On The Conservatives' "Chronically Ugly Behaviour"
- First Posted: Mar 10 2011 14:00 PM
- Updated: about 18 hours ago
Contempt of Parliament ain't pretty.
In response to Peter Milliken’s ruling Tuesday that “on its face” the government breached parliamentary privilege, the Globe and Mail issues a damning indictment of the Conservatives’ recent leadership. “The government has scorned Parliament, and shown a lack of respect to the people entrusted by Canadians to represent their interests,” write the editors. “But it is the idea that the government would ask Canadians and their elected representatives to go blindly into the future that is disturbing.”
The Toronto Star’s Thomas Walkom writes that recent developments have given the Liberals the only possible issue with which they could contest an election against the Conservatives, who “begin at a disadvantage” over the “moral question” thanks to a record that stretches back to the prorogation of Parliament in 2008.

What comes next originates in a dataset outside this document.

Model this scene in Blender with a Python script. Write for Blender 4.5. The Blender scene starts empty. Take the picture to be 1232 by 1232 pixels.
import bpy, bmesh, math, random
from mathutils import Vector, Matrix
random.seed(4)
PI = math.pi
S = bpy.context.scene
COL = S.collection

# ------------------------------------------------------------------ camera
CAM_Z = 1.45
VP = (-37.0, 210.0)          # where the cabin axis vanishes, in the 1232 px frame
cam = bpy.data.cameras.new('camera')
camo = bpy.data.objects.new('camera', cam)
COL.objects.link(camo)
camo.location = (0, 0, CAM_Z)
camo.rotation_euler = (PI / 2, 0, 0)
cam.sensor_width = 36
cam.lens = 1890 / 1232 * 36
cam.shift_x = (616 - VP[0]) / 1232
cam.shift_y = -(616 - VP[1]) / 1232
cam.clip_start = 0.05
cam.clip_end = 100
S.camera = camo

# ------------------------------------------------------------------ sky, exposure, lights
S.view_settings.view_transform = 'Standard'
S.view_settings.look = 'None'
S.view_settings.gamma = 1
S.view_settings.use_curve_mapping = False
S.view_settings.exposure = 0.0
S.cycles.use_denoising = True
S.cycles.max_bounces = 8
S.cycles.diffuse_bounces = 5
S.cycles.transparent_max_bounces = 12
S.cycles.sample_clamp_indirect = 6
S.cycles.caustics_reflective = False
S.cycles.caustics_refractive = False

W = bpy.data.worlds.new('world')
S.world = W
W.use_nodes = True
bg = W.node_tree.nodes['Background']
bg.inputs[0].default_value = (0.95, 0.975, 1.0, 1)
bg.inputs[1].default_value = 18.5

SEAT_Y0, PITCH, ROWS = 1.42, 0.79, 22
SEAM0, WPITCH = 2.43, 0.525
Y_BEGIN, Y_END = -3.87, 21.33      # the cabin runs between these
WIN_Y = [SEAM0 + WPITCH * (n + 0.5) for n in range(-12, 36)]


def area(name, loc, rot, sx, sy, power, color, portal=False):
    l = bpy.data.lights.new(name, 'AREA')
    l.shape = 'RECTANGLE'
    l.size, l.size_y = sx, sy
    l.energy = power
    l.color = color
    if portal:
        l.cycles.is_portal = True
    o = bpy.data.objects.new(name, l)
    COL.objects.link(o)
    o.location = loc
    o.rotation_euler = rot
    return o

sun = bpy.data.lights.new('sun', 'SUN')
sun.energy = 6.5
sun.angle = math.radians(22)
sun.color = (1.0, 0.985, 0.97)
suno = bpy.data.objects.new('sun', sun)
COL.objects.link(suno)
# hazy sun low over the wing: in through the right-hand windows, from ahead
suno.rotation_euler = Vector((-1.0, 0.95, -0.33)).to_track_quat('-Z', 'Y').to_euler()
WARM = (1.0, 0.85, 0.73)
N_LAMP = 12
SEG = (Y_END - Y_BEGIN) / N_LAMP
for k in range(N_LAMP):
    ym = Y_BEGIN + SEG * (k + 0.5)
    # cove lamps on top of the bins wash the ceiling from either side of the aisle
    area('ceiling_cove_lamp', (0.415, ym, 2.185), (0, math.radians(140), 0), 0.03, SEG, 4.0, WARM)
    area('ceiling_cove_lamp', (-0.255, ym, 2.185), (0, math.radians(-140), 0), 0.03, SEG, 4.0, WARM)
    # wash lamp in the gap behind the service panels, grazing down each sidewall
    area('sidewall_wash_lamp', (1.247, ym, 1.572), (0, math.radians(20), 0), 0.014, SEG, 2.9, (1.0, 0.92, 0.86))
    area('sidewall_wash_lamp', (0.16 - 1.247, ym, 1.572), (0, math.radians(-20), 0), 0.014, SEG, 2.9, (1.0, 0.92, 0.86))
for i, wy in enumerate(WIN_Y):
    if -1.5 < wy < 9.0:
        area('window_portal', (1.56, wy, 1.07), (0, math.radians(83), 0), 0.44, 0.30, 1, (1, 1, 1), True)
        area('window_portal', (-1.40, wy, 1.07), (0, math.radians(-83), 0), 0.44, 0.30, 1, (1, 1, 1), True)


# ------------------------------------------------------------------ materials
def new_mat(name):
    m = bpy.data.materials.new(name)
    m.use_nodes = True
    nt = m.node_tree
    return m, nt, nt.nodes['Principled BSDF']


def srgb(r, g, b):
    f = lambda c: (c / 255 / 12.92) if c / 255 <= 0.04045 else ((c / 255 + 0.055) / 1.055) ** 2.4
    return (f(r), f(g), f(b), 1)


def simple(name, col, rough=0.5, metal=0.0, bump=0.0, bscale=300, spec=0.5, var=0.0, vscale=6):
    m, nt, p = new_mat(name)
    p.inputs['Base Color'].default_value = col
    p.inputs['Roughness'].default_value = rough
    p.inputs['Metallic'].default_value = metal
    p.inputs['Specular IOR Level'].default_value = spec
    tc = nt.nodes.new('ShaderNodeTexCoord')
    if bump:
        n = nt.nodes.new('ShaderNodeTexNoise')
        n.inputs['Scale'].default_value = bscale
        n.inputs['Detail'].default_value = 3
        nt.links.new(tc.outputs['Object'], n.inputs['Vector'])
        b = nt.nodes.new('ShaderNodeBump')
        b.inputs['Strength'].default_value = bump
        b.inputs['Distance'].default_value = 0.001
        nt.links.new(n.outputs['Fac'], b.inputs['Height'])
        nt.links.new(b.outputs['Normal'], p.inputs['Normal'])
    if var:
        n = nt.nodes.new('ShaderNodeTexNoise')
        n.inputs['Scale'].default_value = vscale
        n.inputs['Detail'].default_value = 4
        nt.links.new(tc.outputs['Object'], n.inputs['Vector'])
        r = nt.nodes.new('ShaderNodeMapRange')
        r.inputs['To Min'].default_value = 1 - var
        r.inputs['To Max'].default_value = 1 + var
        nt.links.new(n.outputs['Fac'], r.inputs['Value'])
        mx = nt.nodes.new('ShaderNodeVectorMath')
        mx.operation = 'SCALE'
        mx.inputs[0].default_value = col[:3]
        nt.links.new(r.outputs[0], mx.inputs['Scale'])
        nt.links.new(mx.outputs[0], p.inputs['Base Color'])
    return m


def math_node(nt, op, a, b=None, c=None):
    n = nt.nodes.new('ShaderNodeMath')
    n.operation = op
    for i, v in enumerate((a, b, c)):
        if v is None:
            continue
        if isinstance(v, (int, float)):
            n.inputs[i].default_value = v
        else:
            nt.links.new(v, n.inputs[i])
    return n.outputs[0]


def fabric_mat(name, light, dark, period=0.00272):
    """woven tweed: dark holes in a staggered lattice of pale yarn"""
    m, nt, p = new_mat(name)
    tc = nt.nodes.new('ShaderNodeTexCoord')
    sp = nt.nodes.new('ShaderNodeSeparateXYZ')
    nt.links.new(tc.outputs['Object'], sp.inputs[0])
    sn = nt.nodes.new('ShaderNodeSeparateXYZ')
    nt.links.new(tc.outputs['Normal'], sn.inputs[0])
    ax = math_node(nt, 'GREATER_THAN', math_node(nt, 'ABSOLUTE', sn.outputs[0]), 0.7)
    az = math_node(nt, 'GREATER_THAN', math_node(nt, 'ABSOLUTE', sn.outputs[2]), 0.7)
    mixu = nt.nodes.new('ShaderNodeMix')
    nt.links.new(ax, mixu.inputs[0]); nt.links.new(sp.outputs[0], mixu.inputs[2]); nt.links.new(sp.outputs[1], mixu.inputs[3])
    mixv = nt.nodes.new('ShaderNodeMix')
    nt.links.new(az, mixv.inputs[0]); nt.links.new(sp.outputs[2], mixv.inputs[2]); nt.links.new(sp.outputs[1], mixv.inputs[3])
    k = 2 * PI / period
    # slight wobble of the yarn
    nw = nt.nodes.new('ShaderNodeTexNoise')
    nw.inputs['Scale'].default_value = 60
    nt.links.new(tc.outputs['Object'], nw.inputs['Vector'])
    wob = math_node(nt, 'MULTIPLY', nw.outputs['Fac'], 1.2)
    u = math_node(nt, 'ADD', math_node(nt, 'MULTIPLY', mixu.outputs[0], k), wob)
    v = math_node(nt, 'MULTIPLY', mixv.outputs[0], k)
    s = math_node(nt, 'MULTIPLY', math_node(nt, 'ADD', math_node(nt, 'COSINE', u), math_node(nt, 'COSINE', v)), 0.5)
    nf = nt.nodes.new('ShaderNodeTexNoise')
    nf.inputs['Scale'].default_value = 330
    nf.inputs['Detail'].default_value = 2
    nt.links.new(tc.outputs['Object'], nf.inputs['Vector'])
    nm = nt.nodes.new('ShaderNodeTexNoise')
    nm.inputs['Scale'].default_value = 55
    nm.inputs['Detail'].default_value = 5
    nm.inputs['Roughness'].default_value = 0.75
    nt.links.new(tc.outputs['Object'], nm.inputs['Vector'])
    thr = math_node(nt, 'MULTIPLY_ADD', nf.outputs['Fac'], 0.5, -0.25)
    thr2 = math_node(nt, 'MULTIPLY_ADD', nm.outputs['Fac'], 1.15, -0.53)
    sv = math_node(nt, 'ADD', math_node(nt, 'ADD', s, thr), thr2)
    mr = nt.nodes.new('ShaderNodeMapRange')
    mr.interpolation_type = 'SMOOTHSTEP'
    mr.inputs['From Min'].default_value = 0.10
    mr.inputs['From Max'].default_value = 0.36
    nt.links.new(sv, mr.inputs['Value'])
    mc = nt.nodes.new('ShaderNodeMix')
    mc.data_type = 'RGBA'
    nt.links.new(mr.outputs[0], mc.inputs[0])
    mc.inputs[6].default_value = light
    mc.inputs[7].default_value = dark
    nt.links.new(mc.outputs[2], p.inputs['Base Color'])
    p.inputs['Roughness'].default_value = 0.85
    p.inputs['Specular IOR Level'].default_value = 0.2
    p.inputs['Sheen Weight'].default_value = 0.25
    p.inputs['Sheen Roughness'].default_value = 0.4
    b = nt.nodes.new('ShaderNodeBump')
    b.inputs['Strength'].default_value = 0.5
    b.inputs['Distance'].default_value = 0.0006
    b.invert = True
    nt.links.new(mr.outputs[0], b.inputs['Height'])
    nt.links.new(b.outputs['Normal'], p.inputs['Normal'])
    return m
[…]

The National Post’s Kelly McParland writes that if the Liberals really are going to force an election over “the government’s chronically ugly behaviour,” they need to address the scandals that forced them from power in 2006. “[Y]ou have to be pretty starry-eyed,” he writes, “to believe the Liberals wouldn’t quickly revert to their old practices” if elected, and he suggests the Grits need a clear, detailed plan of how they would fight abuses of power. Doubtless a staffer in Liberal headquarters is scribbling away as we speak.
The Post’s Gerry Nicholls sends the Liberals a warning before they charge off to topple the government over ethics. “[I]n the real world of politics none of these issues is serious enough to inflict a mortal wound,” he writes, “if given a choice voters will always choose a shady but competent politician over an honest but incompetent one.” But plainly the developments this week give cause to question the government’s competency, particularly news today that the purchase of F-35 jets could cost double the $16 billion the Conservatives estimated. The Bev Oda affair, the Jason Kenney fundraising flap, and the apparent gross lowballing of the largest military procurement in Canadian history are all unforced errors, and that last one will hit even the most politically disinterested Canadians where it hurts: in the pocketbook.